Ero poco più di un bambino, quel maledetto 11 giugno di 27 anni fa. Mia madre era andata ad assistere allo spettacolo di mia cugina che si teneva nello stesso asilo dove qualche anno prima ero stato anche io. “Rosà, per piacere, puoi andare a fare il filmino a mia figlia?”. Mia zia era incinta, faceva molto caldo. Dopo neanche venti giorni avrebbe partorito. Mamma accettò con gioia, prese la telecamera e scese.
I bambini si esibivano felici, c’era anche Francesco. Era l’ultimo giorno di scuola. Silvia in prima fila, orgogliosa del suo secondogenito. Il disegno consegnato, un sorriso, poi mano nella mano verso casa. “Scendiamo insieme?”, le chiese mia madre. “No Rosà, mi allungo a fare la spesa”. Un bacio sulla guancia, poi le loro strade si separarono.

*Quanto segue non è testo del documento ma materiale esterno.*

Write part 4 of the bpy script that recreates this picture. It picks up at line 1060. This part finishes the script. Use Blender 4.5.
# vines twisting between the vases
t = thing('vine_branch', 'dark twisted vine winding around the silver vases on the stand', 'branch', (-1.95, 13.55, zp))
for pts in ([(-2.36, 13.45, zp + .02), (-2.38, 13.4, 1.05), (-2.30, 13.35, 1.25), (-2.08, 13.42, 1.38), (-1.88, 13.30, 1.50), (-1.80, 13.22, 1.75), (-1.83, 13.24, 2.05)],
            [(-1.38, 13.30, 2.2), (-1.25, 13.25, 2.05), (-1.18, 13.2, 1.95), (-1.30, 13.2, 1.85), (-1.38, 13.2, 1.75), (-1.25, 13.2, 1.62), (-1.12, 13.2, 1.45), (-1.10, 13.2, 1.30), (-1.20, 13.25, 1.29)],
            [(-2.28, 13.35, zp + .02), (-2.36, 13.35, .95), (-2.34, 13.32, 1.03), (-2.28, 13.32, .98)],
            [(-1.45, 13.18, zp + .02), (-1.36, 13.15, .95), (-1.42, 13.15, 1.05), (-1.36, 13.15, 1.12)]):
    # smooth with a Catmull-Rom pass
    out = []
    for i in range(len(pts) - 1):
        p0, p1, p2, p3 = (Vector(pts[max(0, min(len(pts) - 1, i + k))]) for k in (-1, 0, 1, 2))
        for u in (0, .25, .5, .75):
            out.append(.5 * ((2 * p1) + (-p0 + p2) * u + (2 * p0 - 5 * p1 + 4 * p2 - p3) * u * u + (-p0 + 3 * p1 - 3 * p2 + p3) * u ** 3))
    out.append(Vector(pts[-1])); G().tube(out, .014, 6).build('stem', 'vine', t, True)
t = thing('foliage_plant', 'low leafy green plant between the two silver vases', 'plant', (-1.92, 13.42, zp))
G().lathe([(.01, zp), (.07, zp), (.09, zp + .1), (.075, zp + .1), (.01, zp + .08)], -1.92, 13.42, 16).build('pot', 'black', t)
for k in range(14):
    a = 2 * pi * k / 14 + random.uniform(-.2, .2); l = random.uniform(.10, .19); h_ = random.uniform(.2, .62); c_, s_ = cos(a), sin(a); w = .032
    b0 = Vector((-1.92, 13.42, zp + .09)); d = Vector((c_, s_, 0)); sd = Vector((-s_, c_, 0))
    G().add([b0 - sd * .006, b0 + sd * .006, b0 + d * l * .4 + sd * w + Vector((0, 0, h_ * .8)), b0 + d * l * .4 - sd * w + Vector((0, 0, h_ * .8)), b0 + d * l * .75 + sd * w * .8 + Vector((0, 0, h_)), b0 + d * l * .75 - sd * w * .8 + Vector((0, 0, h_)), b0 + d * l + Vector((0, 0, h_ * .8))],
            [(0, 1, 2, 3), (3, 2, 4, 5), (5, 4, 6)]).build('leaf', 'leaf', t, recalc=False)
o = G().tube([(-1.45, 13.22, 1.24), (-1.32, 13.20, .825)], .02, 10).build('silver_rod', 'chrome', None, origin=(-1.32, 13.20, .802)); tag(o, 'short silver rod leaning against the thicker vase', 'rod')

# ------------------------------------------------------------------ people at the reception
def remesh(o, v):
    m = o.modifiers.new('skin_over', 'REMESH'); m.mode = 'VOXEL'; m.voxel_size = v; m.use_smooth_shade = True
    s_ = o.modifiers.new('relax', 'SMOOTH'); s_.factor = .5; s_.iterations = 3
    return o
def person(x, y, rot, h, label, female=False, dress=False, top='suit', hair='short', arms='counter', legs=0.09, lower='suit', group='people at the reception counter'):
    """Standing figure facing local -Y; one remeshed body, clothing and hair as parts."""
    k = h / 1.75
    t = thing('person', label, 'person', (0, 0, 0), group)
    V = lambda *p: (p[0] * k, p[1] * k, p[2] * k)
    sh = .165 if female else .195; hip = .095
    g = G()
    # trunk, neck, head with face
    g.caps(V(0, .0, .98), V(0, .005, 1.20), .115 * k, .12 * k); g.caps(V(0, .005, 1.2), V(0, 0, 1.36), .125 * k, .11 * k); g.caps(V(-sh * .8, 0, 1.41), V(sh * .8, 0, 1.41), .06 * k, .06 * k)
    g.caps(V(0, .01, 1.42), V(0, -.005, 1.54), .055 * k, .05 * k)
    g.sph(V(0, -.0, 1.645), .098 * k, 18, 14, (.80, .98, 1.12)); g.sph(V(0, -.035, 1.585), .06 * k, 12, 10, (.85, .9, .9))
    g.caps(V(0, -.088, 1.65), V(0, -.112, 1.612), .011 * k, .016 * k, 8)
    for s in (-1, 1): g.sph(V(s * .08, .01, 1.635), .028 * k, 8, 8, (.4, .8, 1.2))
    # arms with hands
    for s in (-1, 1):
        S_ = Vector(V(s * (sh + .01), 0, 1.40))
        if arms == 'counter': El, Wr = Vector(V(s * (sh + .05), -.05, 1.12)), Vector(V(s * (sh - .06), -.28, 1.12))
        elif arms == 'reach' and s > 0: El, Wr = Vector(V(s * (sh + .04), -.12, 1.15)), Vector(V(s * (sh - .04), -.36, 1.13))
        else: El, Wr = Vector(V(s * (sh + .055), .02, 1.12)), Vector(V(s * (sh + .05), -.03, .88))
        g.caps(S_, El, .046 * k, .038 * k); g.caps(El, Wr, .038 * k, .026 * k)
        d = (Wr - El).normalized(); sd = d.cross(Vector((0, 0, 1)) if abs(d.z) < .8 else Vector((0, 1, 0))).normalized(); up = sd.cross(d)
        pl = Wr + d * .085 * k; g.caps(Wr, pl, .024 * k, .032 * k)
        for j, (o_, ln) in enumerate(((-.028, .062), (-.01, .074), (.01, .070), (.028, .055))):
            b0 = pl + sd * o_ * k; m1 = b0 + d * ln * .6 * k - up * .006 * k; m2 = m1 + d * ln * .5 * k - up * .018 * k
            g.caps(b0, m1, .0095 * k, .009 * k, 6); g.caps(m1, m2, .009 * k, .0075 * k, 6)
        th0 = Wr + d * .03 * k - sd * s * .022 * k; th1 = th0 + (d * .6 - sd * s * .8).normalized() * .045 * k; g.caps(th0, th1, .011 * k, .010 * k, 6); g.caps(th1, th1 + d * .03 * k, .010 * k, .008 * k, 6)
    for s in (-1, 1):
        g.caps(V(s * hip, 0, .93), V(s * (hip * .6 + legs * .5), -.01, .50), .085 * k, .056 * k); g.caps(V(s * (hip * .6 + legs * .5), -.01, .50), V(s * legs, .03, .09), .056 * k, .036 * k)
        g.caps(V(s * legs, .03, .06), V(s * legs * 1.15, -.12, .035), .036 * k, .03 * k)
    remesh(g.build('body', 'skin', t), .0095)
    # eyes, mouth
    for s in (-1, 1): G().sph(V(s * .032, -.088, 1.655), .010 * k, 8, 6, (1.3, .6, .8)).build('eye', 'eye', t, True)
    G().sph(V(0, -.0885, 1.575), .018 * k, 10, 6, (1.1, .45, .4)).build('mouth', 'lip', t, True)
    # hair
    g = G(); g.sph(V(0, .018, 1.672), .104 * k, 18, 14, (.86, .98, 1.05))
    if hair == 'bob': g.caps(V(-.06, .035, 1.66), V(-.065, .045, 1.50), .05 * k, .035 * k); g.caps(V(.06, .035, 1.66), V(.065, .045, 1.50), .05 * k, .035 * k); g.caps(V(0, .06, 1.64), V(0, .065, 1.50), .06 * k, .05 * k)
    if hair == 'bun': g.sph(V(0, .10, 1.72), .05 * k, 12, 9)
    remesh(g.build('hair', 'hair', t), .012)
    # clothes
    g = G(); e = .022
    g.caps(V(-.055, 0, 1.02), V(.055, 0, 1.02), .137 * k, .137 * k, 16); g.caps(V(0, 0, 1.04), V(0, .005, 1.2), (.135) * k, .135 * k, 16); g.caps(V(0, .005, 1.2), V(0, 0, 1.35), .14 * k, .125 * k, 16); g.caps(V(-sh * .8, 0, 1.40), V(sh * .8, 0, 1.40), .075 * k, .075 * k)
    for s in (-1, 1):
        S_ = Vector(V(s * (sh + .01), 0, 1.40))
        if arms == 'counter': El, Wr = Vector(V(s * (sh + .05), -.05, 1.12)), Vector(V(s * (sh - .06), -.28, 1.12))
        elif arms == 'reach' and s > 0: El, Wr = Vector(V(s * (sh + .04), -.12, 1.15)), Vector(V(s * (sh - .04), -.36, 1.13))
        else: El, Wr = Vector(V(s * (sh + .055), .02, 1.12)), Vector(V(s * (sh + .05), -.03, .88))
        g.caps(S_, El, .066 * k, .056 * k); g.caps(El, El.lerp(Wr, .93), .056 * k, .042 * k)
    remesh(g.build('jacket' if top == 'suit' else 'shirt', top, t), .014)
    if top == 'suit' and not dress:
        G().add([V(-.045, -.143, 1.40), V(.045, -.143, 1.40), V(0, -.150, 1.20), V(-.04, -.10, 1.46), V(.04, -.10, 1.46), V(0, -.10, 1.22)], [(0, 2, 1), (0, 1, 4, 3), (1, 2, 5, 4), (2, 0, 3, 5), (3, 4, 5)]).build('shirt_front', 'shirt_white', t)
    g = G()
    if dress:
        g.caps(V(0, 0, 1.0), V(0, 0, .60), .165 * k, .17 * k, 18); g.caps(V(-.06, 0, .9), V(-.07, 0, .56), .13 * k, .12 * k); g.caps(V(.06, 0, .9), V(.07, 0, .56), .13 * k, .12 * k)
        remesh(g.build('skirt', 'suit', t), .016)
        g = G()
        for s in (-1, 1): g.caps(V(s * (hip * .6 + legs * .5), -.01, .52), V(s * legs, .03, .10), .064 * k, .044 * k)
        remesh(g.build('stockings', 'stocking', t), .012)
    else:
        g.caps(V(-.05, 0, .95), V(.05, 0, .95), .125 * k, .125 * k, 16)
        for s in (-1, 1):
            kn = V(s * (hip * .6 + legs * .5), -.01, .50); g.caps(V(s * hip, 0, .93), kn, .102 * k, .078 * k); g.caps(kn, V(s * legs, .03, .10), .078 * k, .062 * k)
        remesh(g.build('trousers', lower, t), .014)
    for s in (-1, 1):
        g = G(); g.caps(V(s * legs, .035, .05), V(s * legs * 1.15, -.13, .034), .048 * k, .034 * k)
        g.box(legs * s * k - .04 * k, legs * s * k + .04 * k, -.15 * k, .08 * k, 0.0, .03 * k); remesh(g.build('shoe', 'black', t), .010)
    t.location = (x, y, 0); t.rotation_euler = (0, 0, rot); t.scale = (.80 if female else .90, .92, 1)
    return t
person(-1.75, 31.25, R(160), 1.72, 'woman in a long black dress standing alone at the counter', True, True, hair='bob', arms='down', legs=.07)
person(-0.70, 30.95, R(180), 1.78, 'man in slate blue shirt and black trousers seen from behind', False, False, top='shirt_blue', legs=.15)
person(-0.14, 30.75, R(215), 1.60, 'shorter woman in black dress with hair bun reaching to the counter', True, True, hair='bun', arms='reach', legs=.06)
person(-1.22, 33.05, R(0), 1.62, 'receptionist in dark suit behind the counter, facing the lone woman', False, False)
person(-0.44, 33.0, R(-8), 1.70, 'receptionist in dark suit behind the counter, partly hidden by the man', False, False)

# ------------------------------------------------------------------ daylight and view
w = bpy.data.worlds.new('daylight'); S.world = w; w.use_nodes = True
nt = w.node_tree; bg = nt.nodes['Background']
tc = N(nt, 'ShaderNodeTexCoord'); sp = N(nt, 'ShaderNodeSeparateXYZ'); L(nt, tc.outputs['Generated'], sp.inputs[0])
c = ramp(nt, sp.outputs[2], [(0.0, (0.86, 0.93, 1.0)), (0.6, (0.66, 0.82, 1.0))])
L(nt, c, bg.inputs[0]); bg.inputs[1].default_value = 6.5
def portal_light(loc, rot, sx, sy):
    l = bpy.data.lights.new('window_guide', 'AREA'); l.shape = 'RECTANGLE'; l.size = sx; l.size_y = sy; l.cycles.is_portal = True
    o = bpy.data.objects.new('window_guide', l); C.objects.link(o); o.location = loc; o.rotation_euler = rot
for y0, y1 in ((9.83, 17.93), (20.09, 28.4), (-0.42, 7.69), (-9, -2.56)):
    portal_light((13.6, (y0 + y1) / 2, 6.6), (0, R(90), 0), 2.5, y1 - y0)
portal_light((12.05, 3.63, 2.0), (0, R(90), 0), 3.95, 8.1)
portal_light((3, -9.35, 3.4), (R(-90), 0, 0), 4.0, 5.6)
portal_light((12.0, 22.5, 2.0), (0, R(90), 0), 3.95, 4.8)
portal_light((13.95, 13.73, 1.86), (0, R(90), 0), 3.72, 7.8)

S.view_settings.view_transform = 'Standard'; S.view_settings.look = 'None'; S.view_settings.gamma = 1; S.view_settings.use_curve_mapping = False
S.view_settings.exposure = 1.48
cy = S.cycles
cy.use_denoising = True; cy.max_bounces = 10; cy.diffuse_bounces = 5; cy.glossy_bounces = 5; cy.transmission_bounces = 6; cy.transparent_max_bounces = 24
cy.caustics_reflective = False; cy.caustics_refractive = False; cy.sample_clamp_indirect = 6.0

Mamma risalì a casa, c’era già mia zia ad aspettarla. Improvvisamente dei rumori sordi. “Sono spari”. Poliziotta, conosceva troppo bene quel drammatico suono. Purtroppo ebbe ragione.
Lei, mio padre e mia madre si fiondarono alla finestra, nel mentre chiamavano il 113. Non ci fu tempo. Perché si fermò lì. Per Silvia, per Francesco, Per Alessandra, per Lorenzo.
Da quel giorno, ogni volta che esco di casa, ti penso. Ogni volta. Anche per me, per noi, c’è stato un prima e un dopo 11 giugno 1997. Pure se non conta, se non importa, se non cambia un cazzo. Non ti dimenticheremo.